Qui a tué Deida Hydara ?
C’est par une marche de protestation, le 22 décembre, et « une semaine sans presse », débutée le 20, que les médias privés de Banjul ont exprimé leur colère à la suite de l’assassinat, dans la nuit du 16 au 17 décembre, du journaliste Deida Hydara, 58 ans, copropriétaire du trihebdomadaire privé The Point. Quarante-huit heures auparavant, l’Assemblée nationale avait adopté deux lois sur la presse contre lesquelles il s’était élevé : la première établit que tous les délits de presse sont passibles d’une peine d’emprisonnement ; la seconde exige des propriétaires de journaux le versement d’une caution de 16 000 dollars pour l’obtention d’une licence de publication.
Hydara a été abattu de trois balles dans la tête par des tireurs embusqués, alors qu’il raccompagnait deux de ses collaboratrices, Ida Jagne-Joof et Nyang Jobe, toutes deux blessées.
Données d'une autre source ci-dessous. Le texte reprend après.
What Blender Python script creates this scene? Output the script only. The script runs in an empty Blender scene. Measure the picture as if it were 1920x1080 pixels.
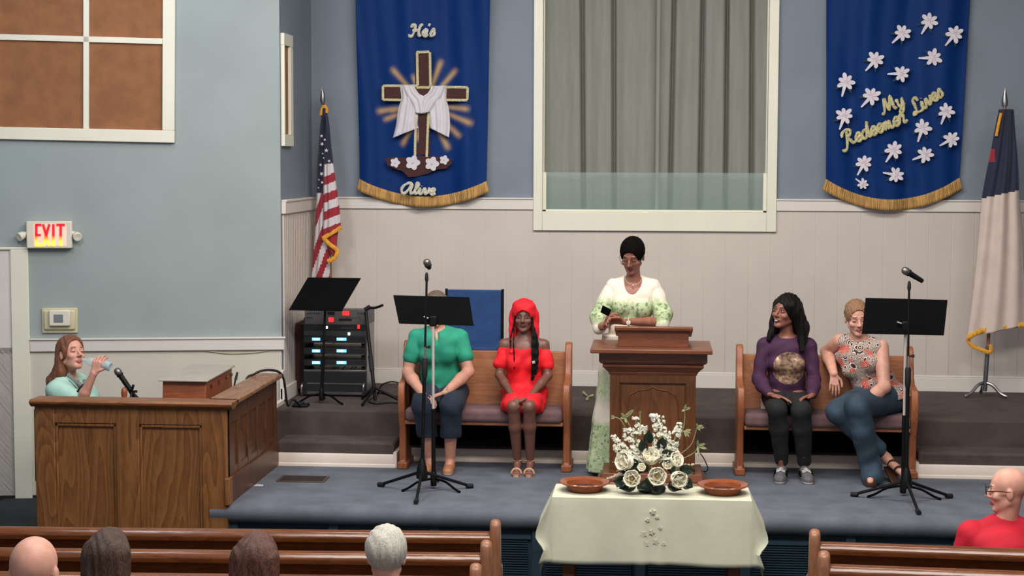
import bpy, bmesh, math, random
import numpy as np
from mathutils import Vector, Matrix
random.seed(5)
sc = bpy.context.scene
col = sc.collection
# ------------------------------------------------------------------ camera
FPX = 3100.0; CAM_H = 2.23
_yaw = math.atan(270/FPX); _pit = math.atan(240/FPX); _roll = .003
_cy, _sy, _cp, _sp = math.cos(_yaw), math.sin(_yaw), math.cos(_pit), math.sin(_pit)
CF = Vector((-_sy*_cp, _cy*_cp, -_sp)); _R0 = Vector((_cy, _sy, 0)); _U0 = Vector((-_sy*_sp, _cy*_sp, _cp))
CR = _R0*math.cos(_roll) + _U0*math.sin(_roll); CU = -_R0*math.sin(_roll) + _U0*math.cos(_roll)
cd = bpy.data.cameras.new('camera'); cam = bpy.data.objects.new('camera', cd); col.objects.link(cam)
cd.sensor_width = 36; cd.lens = FPX/1920*36; cd.clip_end = 60
m = Matrix((CR, CU, -CF)).transposed().to_4x4(); m.translation = Vector((0, 0, CAM_H)); cam.matrix_world = m
sc.camera = cam
def _ray(x, y): return CF + CR*((x-960)/FPX) + CU*((540-y)/FPX)
def atY(x, y, Y):
    r = _ray(x, y); t = Y/r.y; return Vector((r.x*t, Y, CAM_H+r.z*t))
def atZ(x, y, Z):
    r = _ray(x, y); t = (Z-CAM_H)/r.z; return Vector((r.x*t, r.y*t, Z))
# ------------------------------------------------------------------ light
w = bpy.data.worlds.new('world'); sc.world = w; w.use_nodes = True
w.node_tree.nodes['Background'].inputs[0].default_value = (.93, .95, 1, 1)
w.node_tree.nodes['Background'].inputs[1].default_value = .40
sc.view_settings.view_transform = 'Standard'; sc.view_settings.look = 'None'
sc.view_settings.exposure = 0.25; sc.view_settings.gamma = 1
FLOOR = -.5; PLAT = .37; WALLY = 13.56; CEIL = 4.7
def lamp(name, loc, size, power, color=(1, .95, .88), rot=(0, 0, 0)):
    l = bpy.data.lights.new(name, 'AREA'); l.shape = 'RECTANGLE'; l.size, l.size_y = size; l.energy = power; l.color = color
    o = bpy.data.objects.new(name, l); col.objects.link(o); o.location = loc; o.rotation_euler = rot
    o['kind'] = 'structure'; return o
lamp('overhead_light', (-.2, 9.6, CEIL-.08), (3.4, 1.0), 200, (1, .935, .86), (math.radians(18), 0, 0))
lamp('overhead_light', (.2, 6.0, CEIL-.08), (3.6, 1.4), 290, (1, .945, .88), (math.radians(14), 0, 0))
lamp('overhead_light', (-3.6, 7.6, CEIL-.08), (1.2, 1.2), 120, (.88, .92, 1), (math.radians(30), 0, 0))
lamp('overhead_light', (-3.5, 10.7, CEIL-.08), (1.0, 1.0), 26, (.90, .90, 1), (math.radians(26), 0, 0))  # added lavender lamp that brightens the upper part of the angled wall
lamp('overhead_light', (3.4, 8.2, CEIL-.08), (1.2, 1.2), 60, (1, .93, .88), (math.radians(16), 0, 0))
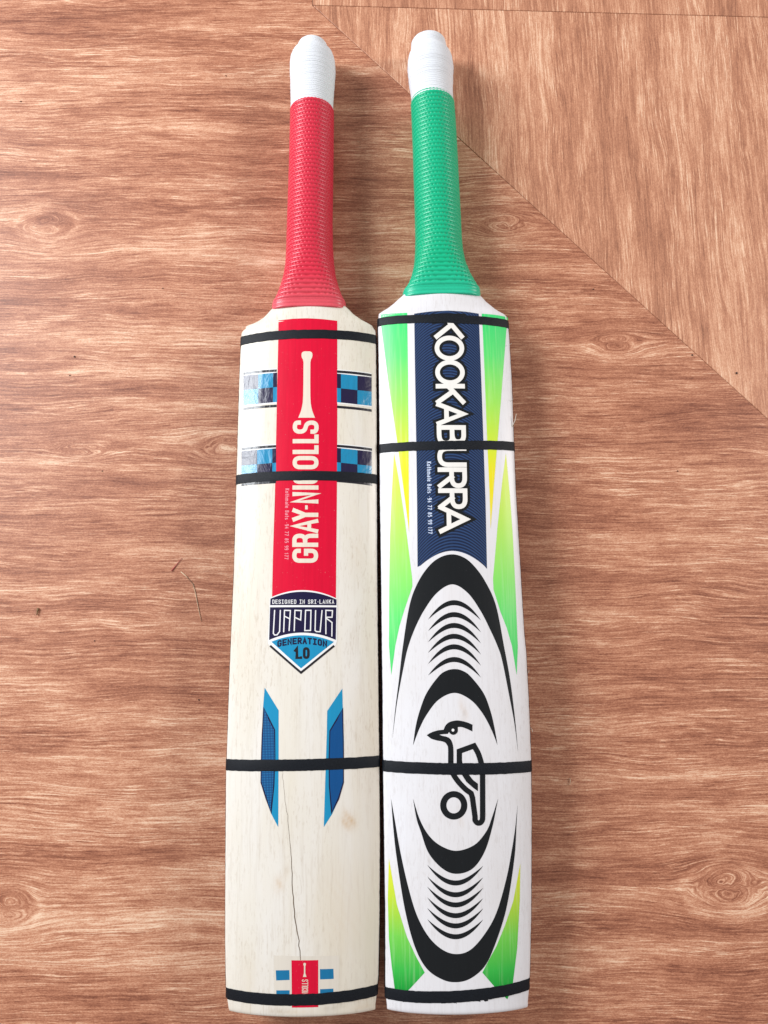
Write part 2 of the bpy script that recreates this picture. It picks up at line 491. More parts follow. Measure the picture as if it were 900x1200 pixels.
    def binding(self, m):
        vs = list(np.arange(self.vb-.003, self.vt-.0045, .00022))
        p = .00165
        r_ = self.rng
        amp = r_.uniform(.5, 1.1, 400)
        def fn(v, th):
            vv = v+.0007*np.sin(th+1.1)+.0003*np.sin(2*th+v*400)+.0016*np.cos(th-.6)*math.sin(v*90)
            k = (vv-self.vb)/p+50
            i = np.floor(k).astype(int)
            return .00048*np.abs(np.sin(np.pi*k))**.7*amp[np.clip(i, 0, 399)]-.0002
        # rounded end: fold the last profile ring to the tip
        n0 = len(vs); vE = vs[-1]
        for q in np.linspace(.08, 1.0, 14):
            vs.append(vE+.0045*math.sin(q*math.pi/2))
        c, a = self.ring(vE)
        base_ring = self.ring
        def ring(v):
            if v <= vE: return base_ring(v)
            t = min(1, (v-vE)/.0045)
            return c, max(.0006, a*(1-(1-math.sqrt(max(0, 1-t*t)))*(.35 if t < 1 else 1)))
        self.ring = ring
        o = self.tube('handle_binding', vs, fn, 120, m)
        self.ring = base_ring
        return o
    def strap(self, pts, wpx, m):
        """flat band over the face and down both sides: pts = left, middle and right pixel of its centre line"""
        c = np.polyfit(*zip(*[self.uv(*p) for p in pts]), 2)
        hw = wpx*.5*.00068
        V, F = [], []
        prev = None
        vm = float(np.polyval(c, 0)); l, r = self.edges(vm)
        us = list(np.linspace(l, l+.004, 9)[:-1])+list(np.linspace(l+.004, r-.004, 50))+list(np.linspace(r-.004, r, 9)[1:])
        path = []
        zl, zr = self.face(l, vm), self.face(r, vm)
        for d in (.0150, .010, .005, .001): path.append((l-.0004, np.polyval(c, l), zl-d))
        for u in us: path.append((min(max(u, l), r), float(np.polyval(c, u)), None))
        for d in (.001, .005, .010, .0150): path.append((r+.0004, np.polyval(c, r), zr-d))
        prof = [(-1, .00002), (-1, .00026), (-.985, .00033), (-.95, .00035), (0, .00035), (.95, .00035), (.985, .00033), (1, .00026), (1, .00002)]
        nz = self.rng.normal(0, .00008, len(path))
        for i, (u, v, z) in enumerate(path):
            for t, h in prof:
                vv = v+t*hw+nz[i]
                if z is None:
                    e = 1e-4; l2, r2 = self.edges(vv)
                    uu = min(max(u, l2), r2)
                    zz = self.face(uu, vv)
                    s = (u-(l+r)/2)/((r-l)/2)
                    sl = (self.face(min(uu+e, r2), vv)-self.face(max(uu-e, l2), vv))/(min(uu+e, r2)-max(uu-e, l2))
                    sl = max(-4, min(4, sl)); q = 1/math.sqrt(1+sl*sl)
                    V.append((uu-sl*q*h, vv, zz+q*h))
                else:
                    V.append((u+math.copysign(h, u-(l+r)/2), vv, z))
        k = len(prof)
        for i in range(len(path)-1):
            for j in range(k):
                a, b = i*k+j, i*k+(j+1) % k
                F.append((a, a+k, b+k, b))
        return obj('strap', V, F, m, self.root)
    def edge_tape(self, side, va, vb, m):
        V, F = [], []
        vs = np.arange(va, vb, .004)
        prof = [(-.0012, -.0004), (.0004, -.0010), (.0006, -.0045), (.0006, -.0140), (-.001, -.0165)]
        for v in vs:
            l, r = self.edges(v); u = l if side < 0 else r; z = self.face(u, v)
            for du, dz in prof: V.append((u+side*du, v, z+dz))
        k = len(prof)
        for i in range(len(vs)-1):
            for j in range(k-1):
                a = i*k+j; F.append((a, a+1, a+1+k, a+k) if side < 0 else (a, a+k, a+1+k, a+1))
        return obj('edge_tape', V, F, m, self.root)
    # ---------------------------------------------------------------- print lying on the face
    def decal(self, name, polys, layer, m, parent=None):
        """polys: outlines in photo pixels, carried onto the curved face at a film's thickness"""
        bm = bmesh.new()
        for n, poly in enumerate(polys):
            off = .00007+.00004*layer+.000003*(n % 12)
            uvs = [self.uv(*p) for p in poly]
            tris = tessellate_polygon([[Vector((a, b, 0)) for a, b in uvs]])
            vv = [bm.verts.new((a, b, off)) for a, b in uvs]
            for t in tris:
                try: bm.faces.new([vv[i] for i in t])
                except ValueError: pass
        xs = [v.co.x for v in bm.verts]; ys = [v.co.y for v in bm.verts]
        for ax, lo, hi, stp in ((0, min(xs), max(xs), .0022), (1, min(ys), max(ys), .003)):
            k = math.ceil(lo/stp)
            while k*stp < hi:
                co = [0, 0, 0]; no = [0, 0, 0]; co[ax] = k*stp; no[ax] = 1
                bmesh.ops.bisect_plane(bm, geom=bm.verts[:]+bm.edges[:]+bm.faces[:], plane_co=co, plane_no=no, dist=1e-7)
                k += 1
        for v in bm.verts: v.co.z += self.face(v.co.x, v.co.y)
        for f in bm.faces:
            f.normal_update()
            if f.normal.z < 0: f.normal_flip()
        return obj_bm(name, bm, m, parent or self.root, True)

# ------------------------------------------------------------------ strokes and letters
def round_path(p, rad, closed=False):
    """p: (x, y) or (x, y, 1) for a corner that is rounded"""
    out = []; n = len(p)
    for i, q in enumerate(p):
        if len(q) == 2 or (not closed and i in (0, n-1)): out.append(q[:2]); continue
        a, b, c = Vector(p[i-1][:2]), Vector(q[:2]), Vector(p[(i+1) % n][:2])
        da, dc = (a-b), (c-b); ra = min(rad, da.length*.5); rc = min(rad, dc.length*.5)
        s, e = b+da.normalized()*ra, b+dc.normalized()*rc
        for k in range(7):
            t = k/6; r = s*(1-t)**2+b*2*t*(1-t)+e*t*t; out.append((r.x, r.y))
    return out
def stroke(path, wd, closed=False, w_end=None):
    """quads along a path, mitred; returns polygons"""
    P = [Vector(p) for p in path]
    Q = [P[0]]
    for p in P[1:]:
        if (p-Q[-1]).length > 1e-4: Q.append(p)
    if closed and (Q[0]-Q[-1]).length < 1e-4: Q.pop()
    P = Q; n = len(P); L, R = [], []
    for i in range(n):
        d0 = (P[i]-P[i-1]) if (i or closed) else (P[1]-P[0])
        d1 = (P[(i+1) % n]-P[i]) if (i < n-1 or closed) else (P[-1]-P[-2])
        d0.normalize(); d1.normalize()
        n0, n1 = Vector((-d0.y, d0.x)), Vector((-d1.y, d1.x))
        m = n0+n1
        if m.length < .2: m = n1
        m.normalize(); k = 1/max(.42, m.dot(n1))
        h = wd/2 if w_end is None else (wd+(w_end-wd)*i/(n-1))/2
        L.append(P[i]+m*h*k); R.append(P[i]-m*h*k)
    out = []
    for i in range(n if closed else n-1):
        j = (i+1) % n
        out.append([tuple(L[i]), tuple(L[j]), tuple(R[j]), tuple(R[i])])
    return out
def ell(cx, cy, rx, ry, a0=0, a1=360, n=40):
    return [(cx+rx*math.cos(math.radians(a0+(a1-a0)*i/n)), cy+ry*math.sin(math.radians(a0+(a1-a0)*i/n))) for i in range(n+1)]

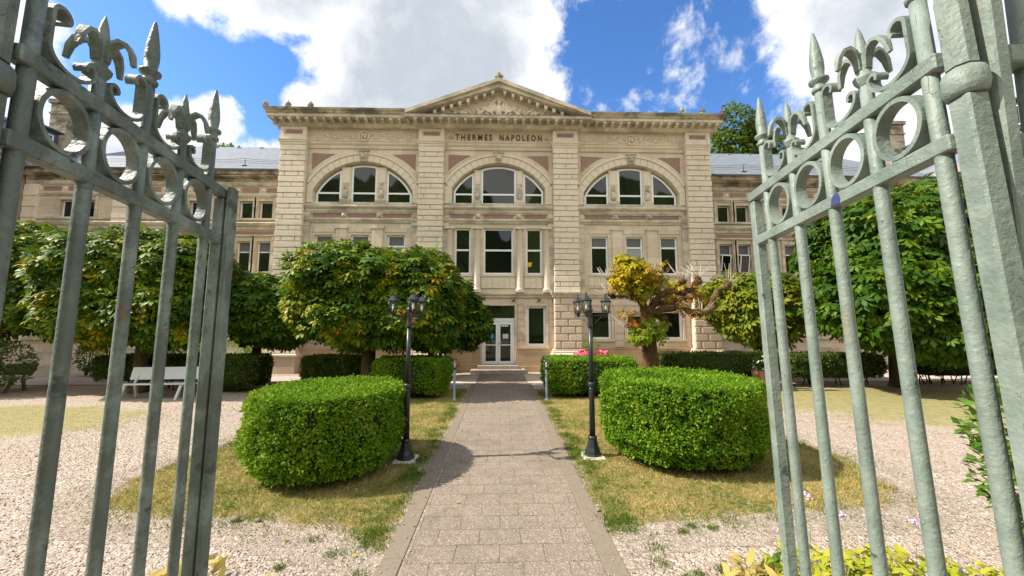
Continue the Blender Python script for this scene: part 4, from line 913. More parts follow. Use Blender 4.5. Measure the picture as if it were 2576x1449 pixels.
def side_house(s, label, wallmat):
    root = thing('side_house', label, 'building', (BX+s*26.6, 20., 0))
    m = MB(); y0, y1 = -9., 10.; ops = [(y, y+1.1, z, z+1.9) for y in (-7.6,-5.2,-2.8,-.4, 1.9) for z in (1.4, 5.0, 8.0)]
    t = MB(); wallgrid(t, y0, y1, 0, 10.9, ops, 0, .25)
    for vv, ff in ((t.v, t.f),): m.add([(s*p[1], p[0], p[2]) for p in vv], ff)
    m.box(s*.3, s*9, y0, y1, 0, 10.89); m.build('wall', wallmat, root)
    for (a, b, c, d) in ops:
        q = MB(); fw = .08
        for (ya, yb, za, zb) in ((a,a+fw,c,d), (b-fw,b,c,d), (a+fw,b-fw,c,c+fw), (a+fw,b-fw,d-fw,d), ((a+b)/2-.035,(a+b)/2+.035,c+fw,d-fw)): q.box(s*.14, s*.2, ya, yb, za, zb)
        w_ = q.build('window', M['white'], root); q = MB(); q.box(s*.165, s*.175, a+.05, b-.05, c+.05, d-.05); q.build('pane', M['glass'], w_)
        if c == 5.0 or c == 8.0:
            q = MB()
            for k in range(9): q.tube([(-s*.10, a+.06+k*(b-a-.12)/8, c-.05), (-s*.10, a+.06+k*(b-a-.12)/8, c+.75)], .012, 4)
            q.box(-s*.12, -s*.08, a, b, c+.75, c+.79); q.box(-s*.12, s*.0, a, b, c-.09, c-.05); q.build('balcony_rail', M['zinc'], root)
    m = MB(); m.box(-s*.42, s*9.2, y0-.2, y1+.2, 10.9, 11.25); m.box(-s*.25, s*9.0, y0-.1, y1+.1, 10.45, 10.9); m.build('cornice', M['soot'], root)
    m = MB(); m.box(-s*.12, s*.01, y0, y1, 7.2, 7.5); m.box(-s*.12, s*.01, y0, y1, 3.6, 3.9); m.build('moulded_band', M['soot_light'], root)
    m = MB(); v = [(-s*.35,y0-.2,11.25),(s*9.1,y0-.2,11.25),(s*9.1,y1+.2,11.25),(-s*.35,y1+.2,11.25),(s*2.2,y0+1.6,14.3),(s*7,y0+1.6,14.3),(s*7,y1-1.6,14.3),(s*2.2,y1-1.6,14.3)]
    m.add(v, [(0,1,5,4),(1,2,6,5),(2,3,7,6),(3,0,4,7),(4,5,6,7)]); m.build('roof', M['slate'], root)
    for yc in ((2.9, -1.6, -5.2) if s > 0 else (2.55, -1.6, -5.2)):
        d = MB(); xf = s*.35; d.box(xf, s*2.2, yc-.62, yc-.42, 12.3, 13.85); d.box(xf, s*2.2, yc+.42, yc+.62, 12.3, 13.85); d.box(xf, s*2.2, yc-.42, yc+.42, 12.3, 12.55); d.box(xf, s*2.2, yc-.42, yc+.42, 13.65, 13.85); d.box(xf-s*.15, s*2.6, yc-.78, yc+.78, 13.85, 13.97); dm = d.build('dormer', M['zinc'], root)
        q = MB()
        for (ya, yb, za, zb) in ((yc-.42,yc-.34,12.55,13.65), (yc+.34,yc+.42,12.55,13.65), (yc-.035,yc+.035,12.63,13.57), (yc-.34,yc+.34,12.55,12.63), (yc-.34,yc+.34,13.57,13.65)): q.box(xf+s*.04, xf+s*.09, ya, yb, za, zb)
        q.build('window_frame', M['white'], dm); q = MB(); q.box(xf+s*.06, xf+s*.07, yc-.40, yc+.40, 12.57, 13.63); q.build('pane', M['glass'], dm)
    c = MB(); cy = 3.95 if s < 0 else 4.9; c.box(s*.3, s*1.35, cy-.5, cy+.5, 11.3, 16.0); c.box(s*.2, s*1.45, cy-.6, cy+.6, 16.0, 16.25); c.box(s*.25, s*1.4, cy-.55, cy+.55, 15.3, 15.42); c.box(s*.2, s*1.5, cy-.58, cy+.58, 11.3, 12.9); c.build('chimney', M['soot'], root)
    return root
side_house(-1, 'stone house with dark dormer and tall chimney at the far left end of the court', M['wing_stone'])
side_house(1, 'pale house with dormer, chimney and white balcony windows at the far right end', M['ashlar'])

# ================================================================== TREES
def jit(p, a): return (p[0]+random.uniform(-a, a), p[1]+random.uniform(-a, a), p[2]+random.uniform(-a, a))
def limb(a, b, n=6, wob=.12):
    a, b = Vector(a), Vector(b); return [a+(b-a)*i/(n-1)+(Vector((random.uniform(-wob, wob), random.uniform(-wob, wob), random.uniform(-wob, wob))) if 0 < i < n-1 else Vector()) for i in range(n)]
def crown_pts(lobes, n, rg, flat=None):
    vol = np.array([a[3]*a[4]+a[4]*a[5]+a[3]*a[5] for a in lobes]); ch = rg.choice(len(lobes), n, p=vol/vol.sum()); Lb = np.array(lobes, float)[ch]
    d = unit(rg.normal(size=(n, 3))); r = 1-.30*rg.random(n)**1.8
    bump = np.array([mnoise.noise(Vector((q[0]*2.6, q[1]*2.6, q[2]*2.6+c*7.7))) for q, c in zip(d, ch)]); r = r*(1+.20*bump)
    P = Lb[:, :3]+Lb[:, 3:]*d*r[:, None]
    # throw away what lies deep inside another lobe
    keep = np.ones(n, bool)
    for l in lobes:
        e = np.sum(((P-np.array(l[:3]))/np.array(l[3:]))**2, axis=1); keep &= e > .36
    return P[keep], d[keep]
def tree(name, label, loc, lobes, n, size, mat, trunk_r, trunk_h, bk='bark', group=None, tmpl=PALM, seed=1, lean=(0, 0), cat='tree', droop=.5):
    rg = np.random.default_rng(seed); random.seed(seed); root = thing(name, label, cat, loc, 0, group)
    m = MB(); top = (lean[0]*trunk_h, lean[1]*trunk_h, trunk_h)
    m.tube([(0,0,-.05),(lean[0]*.1,lean[1]*.1,.12),(lean[0]*.5*trunk_h,lean[1]*.5*trunk_h,trunk_h*.5),top], [trunk_r*1.45, trunk_r*1.1, trunk_r, trunk_r*.85], 12)
    for l in lobes: m.tube(limb(top, (l[0], l[1], l[2]-.2*l[5]), 7, .14), [trunk_r*(.55-.07*i) for i in range(7)], 7)
    for l in lobes:
        for j in range(3):
            d = Vector(rg.normal(size=3)).normalized(); m.tube(limb((l[0], l[1], l[2]-.2*l[5]), (l[0]+d.x*l[3]*.7, l[1]+d.y*l[4]*.7, l[2]+d.z*l[5]*.7), 5, .08), [trunk_r*(.17-.03*i) for i in range(5)], 5)
    m.build('trunk', M[bk], root)
    P, d = crown_pts(lobes, n, rg); k = len(P)
    nr = unit(d*.75+np.array([0, 0, .75])+rg.normal(size=(k, 3))*.35); ax = d*np.array([1, 1, .35])+rg.normal(size=(k, 3))*.55+np.array([0, 0, -droop]); ax = np.where(np.abs(np.sum(unit(ax)*nr, axis=1))[:, None] > .93, ax+rg.normal(size=(k, 3)), ax)
    scatter('crown', tmpl[0], tmpl[1], P, ax, nr, size*rg.uniform(.5, 1.3, k), M[mat], root)
    return root
CH = 'clipped chestnut trees of the court'
tree('chestnut_tree', 'big flat topped chestnut with rust patches standing behind the left lamp post', (-4.35,12.9,0), [(-1.35,-.2,3.65,1.25,1.5,1.22),(-.5,-.2,3.75,1.4,1.6,1.15),(.6,-.2,3.55,1.4,1.6,1.15),(1.75,-.2,3.40,1.25,1.5,1.30),(-.4,-.4,2.6,1.6,1.5,1.10),(1.2,-.3,2.5,1.6,1.5,1.0),(2.3,-.1,2.6,.75,1.3,1.2),(-1.6,-.1,2.9,.9,1.4,1.0)], 13500, .245, 'chestnut', .24, 1.5, group=CH, seed=3)
tree('chestnut_tree', 'dark green chestnut reaching over the entrance door from behind the big one', (-2.85,16.15,0), [(.6,0,2.9,1.4,1.05,1.4),(1.4,0,2.3,1.0,.95,1.0),(-.4,0,2.6,1.3,1.0,1.3)], 4600, .28, 'chestnut_green', .19, 1.4, group=CH, seed=5)
tree('chestnut_tree', 'small green chestnut between the left gate leaf and the big flat topped tree', (-9.05,14.6,0), [(.2,0,2.8,1.3,1.6,1.25),(-.6,0,3.2,1.1,1.5,1.0),(1.0,-.2,2.4,1.0,1.3,.95)], 5600, .25, 'chestnut_green', .17, 1.4, group=CH, seed=6)
tree('chestnut_tree', 'broad chestnut with yellowed top seen behind the left gate bars beside the white bench', (-11.9,13.2,0), [(-1.6,0,4.0,1.5,1.7,1.3),(0,0,4.2,1.5,1.7,1.2),(1.4,0,3.9,1.3,1.6,1.3),(-1,-.2,2.8,1.8,1.6,1.2),(1.0,-.3,2.7,1.6,1.6,1.2)], 10500, .25, 'chestnut', .22, 1.5, group=CH, seed=9)
tree('chestnut_tree', 'leaning pale trunked chestnut at the far left edge of the court', (-16.1,14.6,0), [(-.6,-.6,4.4,1.7,1.7,1.4),(.9,-.3,4.2,1.5,1.6,1.3),(-1.4,-.8,3.2,1.6,1.6,1.3),(.6,-.6,3.0,1.5,1.5,1.1)], 7000, .27, 'chestnut', .19, 1.8, 'pale_bark', group=CH, seed=12, lean=(.08, 0))
tree('chestnut_tree', 'huge dense green chestnut with drooping leaves behind the right gate bars', (14.4,13.6,0), [(-1.7,-1.0,4.9,1.9,2.2,1.8),(.4,-.8,5.3,2.0,2.3,1.9),(2.3,-.6,4.9,1.8,2.2,1.9),(-2.2,-1.6,3.2,1.8,2.0,1.6),(.2,-2.0,3.2,2.1,2.0,1.7),(2.3,-1.6,3.1,1.8,2.0,1.6),(-.9,-2.2,2.2,1.6,1.6,1.1)], 15000, .30, 'chestnut_green', .27, 1.7, group=CH, seed=14, droop=.8)
tree('chestnut_tree', 'yellowing chestnut right of the mutilated tree in front of the right wing', (10.6,15.6,0), [(-.7,0,3.1,1.4,1.4,1.2),(.6,0,3.2,1.4,1.4,1.25),(0,-.3,2.3,1.5,1.3,.9)], 4600, .27, 'chestnut_olive', .18, 1.4, group=CH, seed=17)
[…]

Les meurtriers ont pris la fuite à bord d’une Mercedes sombre à la plaque d’immatriculation aveugle.
Malgré les dénégations des autorités, dont celle, notamment, du ministre de l’Information, certains voient dans ce meurtre la main du régime. L’inspecteur général de la police, Landing Badjié, a annoncé la suspension de toutes les enquêtes criminelles en cours pour se consacrer à la recherche des assassins. La version officielle comporte cependant des zones d’ombre. Par exemple, sur le nombre des tueurs : la police parle d’un seul tireur, quand des témoins indiquent qu’il y en avait au moins deux. Les autorités évoquent « un crime crapuleux », alors que les médias et des ONG affirment qu’il s’agit « d’un assassinat », le journaliste ayant reçu, selon ses proches, des menaces de mort.
Hydara était le correspondant de l’Agence France-Presse (AFP) et le représentant de Reporters sans frontières (RSF). Réputé pour son engagement en faveur de la liberté d’expression, « le doyen », comme ses confrères aimaient à l’appeler, s’était opposé, en 2003, à la tête d’un collectif de journalistes, à l’instauration d’une Commission des médias, sorte de tribunal de la pensée, finalement dissoute le 13 décembre 2004.
Le Sénégalais Alioune Tine, secrétaire général de la Rencontre africaine pour la défense des droits de l’homme (Raddho), révèle que tous les journalistes qui ont critiqué les deux « lois liberticides font l’objet de menaces, d’intimidations et de harcèlements ». La Fédération internationale des ligues des droits de l’homme (FIDH), RSF, la Raddho et des médias gambiens ont exigé l’ouverture d’une enquête indépendante.